What was I thinking? Was I thinking?

I had something on my mind, a quandary. Two difficult choices, and one of them received Woden's personal pledge as the correct thing to do. I can't remember what it was. Figures.

If it were 1200 CE and I was German/Scandinavian I would know exactly what that meant. I would probably get promoted to high priest status, having been chosen by Odin. And get extra mead and Viking babes.

But in 2009, what am I supposed to do with that?

I should share it.

I know what you are thinking.

"D00d, it was just a bird that cawed at you. Crows/ravens do that. It just so happens that the wind stopped and all noise ceased at the exact same time to make the caw seem more resonant to you.

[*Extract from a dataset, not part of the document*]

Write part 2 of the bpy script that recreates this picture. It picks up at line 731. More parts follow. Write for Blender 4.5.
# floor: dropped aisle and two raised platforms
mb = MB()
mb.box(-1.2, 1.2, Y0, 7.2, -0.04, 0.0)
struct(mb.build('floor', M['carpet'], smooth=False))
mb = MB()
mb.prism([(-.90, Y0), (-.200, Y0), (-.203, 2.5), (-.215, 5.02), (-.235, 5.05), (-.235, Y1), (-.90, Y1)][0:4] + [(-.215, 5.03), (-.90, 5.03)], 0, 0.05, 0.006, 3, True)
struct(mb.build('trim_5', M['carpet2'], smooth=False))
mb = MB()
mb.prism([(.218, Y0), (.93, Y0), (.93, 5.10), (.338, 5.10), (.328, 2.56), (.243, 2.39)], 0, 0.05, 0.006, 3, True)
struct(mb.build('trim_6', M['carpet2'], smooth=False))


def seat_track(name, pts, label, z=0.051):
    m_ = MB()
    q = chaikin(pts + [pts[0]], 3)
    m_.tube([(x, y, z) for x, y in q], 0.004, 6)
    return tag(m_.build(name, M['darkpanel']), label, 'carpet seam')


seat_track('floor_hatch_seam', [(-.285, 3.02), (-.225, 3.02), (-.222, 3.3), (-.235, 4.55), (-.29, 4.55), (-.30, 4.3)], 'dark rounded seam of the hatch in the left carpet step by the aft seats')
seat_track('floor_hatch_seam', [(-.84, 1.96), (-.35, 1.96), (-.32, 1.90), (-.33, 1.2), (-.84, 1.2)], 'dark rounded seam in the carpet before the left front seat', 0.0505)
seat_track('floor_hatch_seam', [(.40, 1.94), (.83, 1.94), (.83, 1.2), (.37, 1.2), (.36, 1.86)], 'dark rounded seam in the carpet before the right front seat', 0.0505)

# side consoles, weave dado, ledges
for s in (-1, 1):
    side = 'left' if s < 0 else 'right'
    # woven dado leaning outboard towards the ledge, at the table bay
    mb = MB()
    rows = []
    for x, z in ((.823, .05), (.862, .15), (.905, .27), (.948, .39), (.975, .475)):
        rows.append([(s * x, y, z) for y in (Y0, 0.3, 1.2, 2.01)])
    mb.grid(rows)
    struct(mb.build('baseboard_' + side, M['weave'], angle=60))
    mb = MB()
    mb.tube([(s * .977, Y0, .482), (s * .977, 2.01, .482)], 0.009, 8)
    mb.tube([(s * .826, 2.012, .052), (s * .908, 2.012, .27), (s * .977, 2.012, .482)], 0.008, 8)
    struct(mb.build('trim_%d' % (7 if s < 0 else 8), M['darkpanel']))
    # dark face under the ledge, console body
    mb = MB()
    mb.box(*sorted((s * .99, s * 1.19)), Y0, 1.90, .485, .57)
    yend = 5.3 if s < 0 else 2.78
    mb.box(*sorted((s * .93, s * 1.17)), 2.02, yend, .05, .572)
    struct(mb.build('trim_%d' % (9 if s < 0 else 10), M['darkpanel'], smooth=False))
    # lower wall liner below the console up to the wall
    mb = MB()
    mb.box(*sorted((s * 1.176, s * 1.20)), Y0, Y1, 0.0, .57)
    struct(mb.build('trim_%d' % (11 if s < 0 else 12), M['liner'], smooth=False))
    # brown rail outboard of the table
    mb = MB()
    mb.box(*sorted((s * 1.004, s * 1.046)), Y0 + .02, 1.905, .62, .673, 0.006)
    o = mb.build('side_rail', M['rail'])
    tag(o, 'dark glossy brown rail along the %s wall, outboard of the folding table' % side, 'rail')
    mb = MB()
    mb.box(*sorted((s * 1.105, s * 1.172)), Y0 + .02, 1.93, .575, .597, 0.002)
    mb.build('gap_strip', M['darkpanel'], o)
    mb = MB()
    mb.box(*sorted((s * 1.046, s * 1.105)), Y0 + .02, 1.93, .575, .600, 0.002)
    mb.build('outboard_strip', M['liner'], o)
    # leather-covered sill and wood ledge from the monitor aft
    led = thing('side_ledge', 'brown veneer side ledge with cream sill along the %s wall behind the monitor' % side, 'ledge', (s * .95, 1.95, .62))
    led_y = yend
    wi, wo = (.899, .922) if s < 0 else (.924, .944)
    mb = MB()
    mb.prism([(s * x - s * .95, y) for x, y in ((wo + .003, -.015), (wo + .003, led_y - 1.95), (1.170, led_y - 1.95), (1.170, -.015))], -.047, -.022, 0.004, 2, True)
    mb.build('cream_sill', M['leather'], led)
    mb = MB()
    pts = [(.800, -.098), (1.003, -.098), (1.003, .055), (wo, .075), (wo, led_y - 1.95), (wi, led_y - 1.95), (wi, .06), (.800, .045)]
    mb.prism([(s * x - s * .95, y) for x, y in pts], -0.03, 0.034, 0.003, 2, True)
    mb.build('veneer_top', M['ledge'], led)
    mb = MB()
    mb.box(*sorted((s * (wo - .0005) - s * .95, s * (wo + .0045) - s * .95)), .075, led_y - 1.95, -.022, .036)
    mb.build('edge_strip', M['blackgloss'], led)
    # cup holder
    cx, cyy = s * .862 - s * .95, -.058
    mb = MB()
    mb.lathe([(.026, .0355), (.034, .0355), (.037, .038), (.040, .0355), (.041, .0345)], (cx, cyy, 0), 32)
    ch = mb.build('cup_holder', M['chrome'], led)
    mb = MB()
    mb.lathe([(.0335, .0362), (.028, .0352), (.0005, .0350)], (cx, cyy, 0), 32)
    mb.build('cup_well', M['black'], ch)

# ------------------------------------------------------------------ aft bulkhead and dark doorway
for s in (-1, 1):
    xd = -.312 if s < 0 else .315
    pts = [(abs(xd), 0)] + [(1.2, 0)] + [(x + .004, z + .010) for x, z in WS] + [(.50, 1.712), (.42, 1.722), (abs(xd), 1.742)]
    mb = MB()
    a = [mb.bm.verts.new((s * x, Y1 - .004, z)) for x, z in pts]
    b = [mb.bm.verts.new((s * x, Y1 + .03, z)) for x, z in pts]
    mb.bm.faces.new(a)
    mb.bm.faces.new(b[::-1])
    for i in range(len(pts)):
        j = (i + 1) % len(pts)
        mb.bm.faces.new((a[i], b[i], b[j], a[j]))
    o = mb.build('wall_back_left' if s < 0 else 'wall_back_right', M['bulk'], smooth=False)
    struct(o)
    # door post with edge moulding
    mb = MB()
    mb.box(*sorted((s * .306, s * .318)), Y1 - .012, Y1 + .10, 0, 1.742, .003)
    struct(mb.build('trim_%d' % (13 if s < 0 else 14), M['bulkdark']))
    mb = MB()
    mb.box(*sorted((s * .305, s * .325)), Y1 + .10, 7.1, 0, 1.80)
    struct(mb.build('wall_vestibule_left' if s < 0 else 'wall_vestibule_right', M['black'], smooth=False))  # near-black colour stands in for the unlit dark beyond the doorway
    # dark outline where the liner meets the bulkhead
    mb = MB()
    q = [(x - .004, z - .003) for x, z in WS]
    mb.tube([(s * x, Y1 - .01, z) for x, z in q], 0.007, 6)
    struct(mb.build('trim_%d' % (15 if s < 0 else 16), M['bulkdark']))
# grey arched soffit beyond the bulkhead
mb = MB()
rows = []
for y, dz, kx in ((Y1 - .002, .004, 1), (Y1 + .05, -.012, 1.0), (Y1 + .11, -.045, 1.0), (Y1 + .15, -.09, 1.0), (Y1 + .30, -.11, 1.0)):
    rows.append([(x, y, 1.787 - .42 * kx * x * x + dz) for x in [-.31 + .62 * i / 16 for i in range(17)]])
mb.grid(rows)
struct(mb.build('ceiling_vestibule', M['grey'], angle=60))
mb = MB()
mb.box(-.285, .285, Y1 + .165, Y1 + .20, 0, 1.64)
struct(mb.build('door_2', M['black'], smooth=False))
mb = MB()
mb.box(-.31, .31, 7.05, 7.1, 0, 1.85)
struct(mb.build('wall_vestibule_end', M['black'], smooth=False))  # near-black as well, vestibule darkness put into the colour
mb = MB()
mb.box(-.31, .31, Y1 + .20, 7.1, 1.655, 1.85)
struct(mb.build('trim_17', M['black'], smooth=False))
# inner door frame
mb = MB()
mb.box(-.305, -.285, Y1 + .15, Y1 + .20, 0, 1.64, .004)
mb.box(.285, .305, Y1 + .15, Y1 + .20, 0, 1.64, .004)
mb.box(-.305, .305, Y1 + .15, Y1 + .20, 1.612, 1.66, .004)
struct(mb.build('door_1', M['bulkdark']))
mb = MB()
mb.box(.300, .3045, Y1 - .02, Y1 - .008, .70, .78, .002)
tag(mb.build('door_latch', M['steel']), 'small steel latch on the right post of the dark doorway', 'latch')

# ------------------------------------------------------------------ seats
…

It was just a bird. It was not Huginn or Muninn because there is no Odin. There never was an Odin. You were trippin.'"

Now that I typed that I see the parallels when I argue with people of faith. If I believed in anything, it would be in Odin. And if I did, your words would have no effect on me. I see now how silly it was of me to convince people their belief in an imaginary person is misplaced.

He is the only God that cares about me. He sent me a sign. He loves me and wants me to be happy. Isn't it obvious?

I just wish I could remember what it was he thought I should do.